8. Evaluate your global partnerships

The reality of digital diversity means that infrastructure and operations occur on many platforms and locations around the world. Global coverage is hardly a guarantee of business success. Organizations must often forge business partnerships beyond simply signing on suppliers. Partnerships pose risks, and the more partnerships created, the greater the risk grows. A partner could fail, or make disruptive changes. Weak partners, and ones that lack innovation, create a competitive disadvantage.

Take a close look at global partnerships and reevaluate each provider's capabilities and limitations. Study partner roadmaps and see how they align with the business. Decide which partner suits which tasks -- and raise the bar to expect more from them.

9. Make room for new IT roles with tech advancements

As emerging IT trends reshape infrastructure, some IT roles fall into disuse. The emergence of technologies such as automation, cloud, big data and machine learning have all spawned new IT roles.

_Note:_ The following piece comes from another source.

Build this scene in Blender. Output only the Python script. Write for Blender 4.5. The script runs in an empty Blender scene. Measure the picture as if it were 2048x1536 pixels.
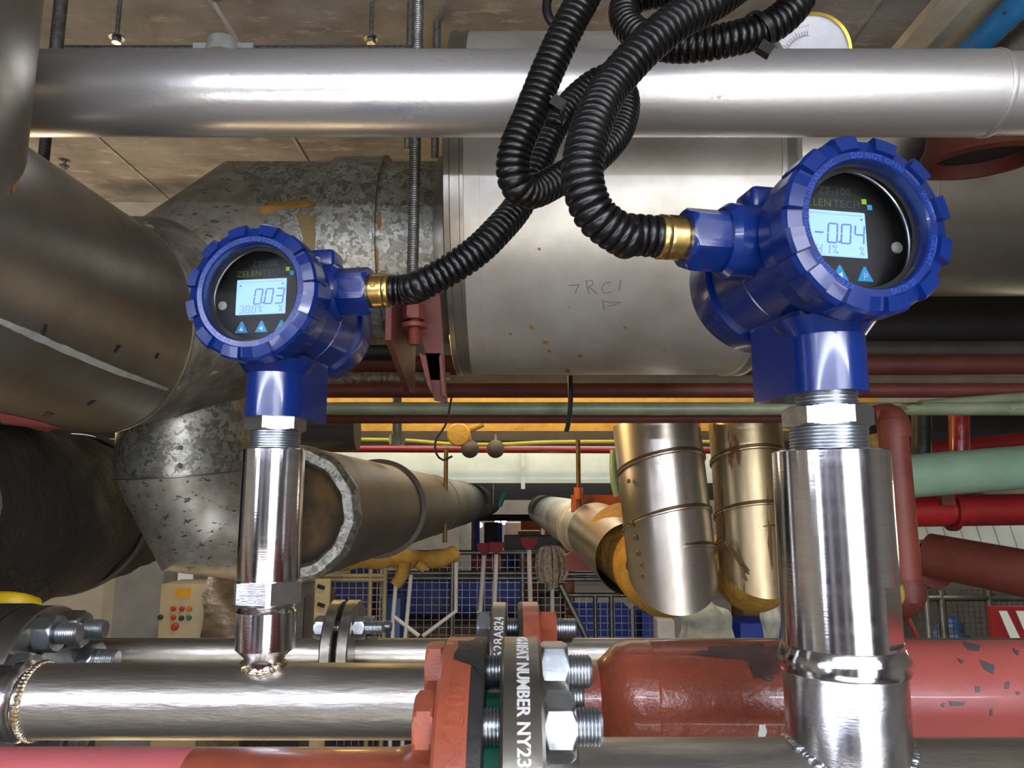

Technological changes are accelerating, which provides opportunities for some new IT practices in the organization. IT professionals should develop talents in aggregation, which is how to combine or pool diverse resources. Also focus on customization to tailor various offerings to the specific needs of the organization or workload; integration to make diverse systems, platforms and frameworks interoperate; and governance.

IT departments need creative individuals. Instead of hiring people to configure and provision, tomorrow's organizations will hire people to come up with a path to a desired outcome.

10. Optimize talent management among future hires

Technology might run the business, but talent runs the technology. It will become increasingly difficult to find and retain qualified IT staff in 2019. Where a traditional IT role like system administrator was well-defined and relatively straightforward to train, it is difficult to even understand the requirements and responsibilities of each emerging, morphing role in forward-looking IT.

A lack of properly trained IT staff could hold up some projects or initiatives. Similarly, the organization might suffer a competitive disadvantage due to the departure of a talented person.

Hire and develop staff with the emerging IT trends in mind. Emphasize cross-training and knowledge-sharing, and consider aggressive or flexible retention tactics around benefits and telecommuting.